* **Aim**
Please report every line from the material that contains the word "pixels".
### Given data ###
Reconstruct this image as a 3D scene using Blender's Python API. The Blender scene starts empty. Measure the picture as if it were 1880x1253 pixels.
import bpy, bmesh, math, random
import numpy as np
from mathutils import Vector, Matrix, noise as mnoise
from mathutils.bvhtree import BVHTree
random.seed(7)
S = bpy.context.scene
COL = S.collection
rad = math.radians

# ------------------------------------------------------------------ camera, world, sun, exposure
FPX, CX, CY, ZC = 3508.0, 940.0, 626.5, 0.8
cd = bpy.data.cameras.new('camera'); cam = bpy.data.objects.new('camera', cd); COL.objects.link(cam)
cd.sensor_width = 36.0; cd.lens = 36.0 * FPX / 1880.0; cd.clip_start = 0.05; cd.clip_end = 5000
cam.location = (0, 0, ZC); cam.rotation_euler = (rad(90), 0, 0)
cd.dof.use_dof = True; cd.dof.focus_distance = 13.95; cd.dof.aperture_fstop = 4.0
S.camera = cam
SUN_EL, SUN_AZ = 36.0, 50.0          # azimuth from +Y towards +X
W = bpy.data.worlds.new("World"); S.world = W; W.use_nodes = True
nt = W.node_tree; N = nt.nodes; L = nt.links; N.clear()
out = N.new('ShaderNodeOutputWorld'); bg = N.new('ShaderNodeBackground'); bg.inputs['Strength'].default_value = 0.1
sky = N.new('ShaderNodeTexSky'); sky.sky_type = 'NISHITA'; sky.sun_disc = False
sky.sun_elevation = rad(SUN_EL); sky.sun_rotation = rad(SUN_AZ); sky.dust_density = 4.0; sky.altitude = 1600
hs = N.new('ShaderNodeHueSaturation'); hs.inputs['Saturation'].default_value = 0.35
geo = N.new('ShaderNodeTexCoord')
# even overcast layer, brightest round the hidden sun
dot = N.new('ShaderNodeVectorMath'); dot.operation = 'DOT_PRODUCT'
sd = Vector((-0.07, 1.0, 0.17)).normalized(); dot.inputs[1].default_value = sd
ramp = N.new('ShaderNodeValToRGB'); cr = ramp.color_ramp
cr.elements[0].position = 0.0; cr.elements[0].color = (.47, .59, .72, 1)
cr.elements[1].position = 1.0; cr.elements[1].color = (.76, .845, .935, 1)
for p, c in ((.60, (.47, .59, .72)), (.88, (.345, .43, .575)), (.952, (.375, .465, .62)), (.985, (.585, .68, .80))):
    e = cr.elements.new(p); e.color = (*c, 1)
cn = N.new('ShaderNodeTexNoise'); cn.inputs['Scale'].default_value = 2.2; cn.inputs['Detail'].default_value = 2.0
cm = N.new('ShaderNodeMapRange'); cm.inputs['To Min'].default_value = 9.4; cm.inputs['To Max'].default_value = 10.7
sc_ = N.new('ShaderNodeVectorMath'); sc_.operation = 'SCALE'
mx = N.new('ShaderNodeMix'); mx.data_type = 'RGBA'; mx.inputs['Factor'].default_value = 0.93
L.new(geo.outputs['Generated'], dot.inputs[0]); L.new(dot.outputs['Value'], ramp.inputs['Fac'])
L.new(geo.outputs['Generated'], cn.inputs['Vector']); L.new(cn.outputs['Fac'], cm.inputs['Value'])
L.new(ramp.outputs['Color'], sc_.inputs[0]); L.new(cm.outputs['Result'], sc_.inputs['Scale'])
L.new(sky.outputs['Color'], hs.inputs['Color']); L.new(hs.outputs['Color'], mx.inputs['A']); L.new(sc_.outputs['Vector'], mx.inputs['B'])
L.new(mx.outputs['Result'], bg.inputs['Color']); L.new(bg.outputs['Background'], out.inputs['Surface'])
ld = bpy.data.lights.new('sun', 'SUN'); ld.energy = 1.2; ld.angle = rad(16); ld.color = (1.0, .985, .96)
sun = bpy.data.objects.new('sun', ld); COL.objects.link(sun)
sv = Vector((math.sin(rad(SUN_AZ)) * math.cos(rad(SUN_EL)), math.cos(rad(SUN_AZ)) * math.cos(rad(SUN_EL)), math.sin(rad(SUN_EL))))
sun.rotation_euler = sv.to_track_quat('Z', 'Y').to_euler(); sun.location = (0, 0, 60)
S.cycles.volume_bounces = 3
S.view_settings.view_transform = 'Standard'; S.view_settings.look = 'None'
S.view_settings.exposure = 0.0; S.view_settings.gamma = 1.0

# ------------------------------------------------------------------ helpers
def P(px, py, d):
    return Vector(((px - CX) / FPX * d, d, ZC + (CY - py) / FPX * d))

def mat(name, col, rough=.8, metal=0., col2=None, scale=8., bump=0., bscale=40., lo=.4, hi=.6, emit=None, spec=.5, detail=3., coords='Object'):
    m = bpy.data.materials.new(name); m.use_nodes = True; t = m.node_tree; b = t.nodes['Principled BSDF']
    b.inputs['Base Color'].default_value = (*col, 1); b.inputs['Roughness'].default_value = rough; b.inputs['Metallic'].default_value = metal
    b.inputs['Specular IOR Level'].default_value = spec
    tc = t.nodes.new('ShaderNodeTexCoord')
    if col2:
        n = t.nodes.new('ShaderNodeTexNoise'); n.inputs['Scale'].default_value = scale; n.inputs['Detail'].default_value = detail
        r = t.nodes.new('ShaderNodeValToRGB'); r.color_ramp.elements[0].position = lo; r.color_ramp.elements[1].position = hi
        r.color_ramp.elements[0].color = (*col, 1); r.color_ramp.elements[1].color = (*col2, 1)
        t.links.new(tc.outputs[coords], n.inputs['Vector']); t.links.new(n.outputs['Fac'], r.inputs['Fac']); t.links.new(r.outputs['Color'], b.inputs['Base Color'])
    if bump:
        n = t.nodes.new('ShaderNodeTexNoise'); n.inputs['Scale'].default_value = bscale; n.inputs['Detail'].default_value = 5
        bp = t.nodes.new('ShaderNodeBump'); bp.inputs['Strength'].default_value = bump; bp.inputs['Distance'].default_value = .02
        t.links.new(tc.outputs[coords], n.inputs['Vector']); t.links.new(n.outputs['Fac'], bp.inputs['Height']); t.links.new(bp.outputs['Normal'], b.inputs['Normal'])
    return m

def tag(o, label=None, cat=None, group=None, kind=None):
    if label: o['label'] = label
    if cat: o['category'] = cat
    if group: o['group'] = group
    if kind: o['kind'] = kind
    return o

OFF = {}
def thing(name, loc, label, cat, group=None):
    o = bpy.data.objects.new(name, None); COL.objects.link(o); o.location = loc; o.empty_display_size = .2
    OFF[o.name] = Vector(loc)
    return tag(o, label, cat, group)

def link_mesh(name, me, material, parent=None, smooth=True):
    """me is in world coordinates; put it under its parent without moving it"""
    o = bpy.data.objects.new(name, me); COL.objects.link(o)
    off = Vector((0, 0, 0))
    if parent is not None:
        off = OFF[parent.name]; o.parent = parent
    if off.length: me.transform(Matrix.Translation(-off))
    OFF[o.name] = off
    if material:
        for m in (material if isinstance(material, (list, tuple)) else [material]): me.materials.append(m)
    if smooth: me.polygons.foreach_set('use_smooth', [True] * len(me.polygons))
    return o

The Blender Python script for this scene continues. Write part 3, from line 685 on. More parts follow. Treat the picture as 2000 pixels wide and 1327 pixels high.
###
* **Response**
Reconstruct this image as a 3D scene using Blender's Python API. The Blender scene starts empty. Measure the picture as if it were 1880x1253 pixels.
The Blender Python script for this scene continues. Write part 3, from line 685 on. More parts follow. Treat the picture as 2000 pixels wide and 1327 pixels high.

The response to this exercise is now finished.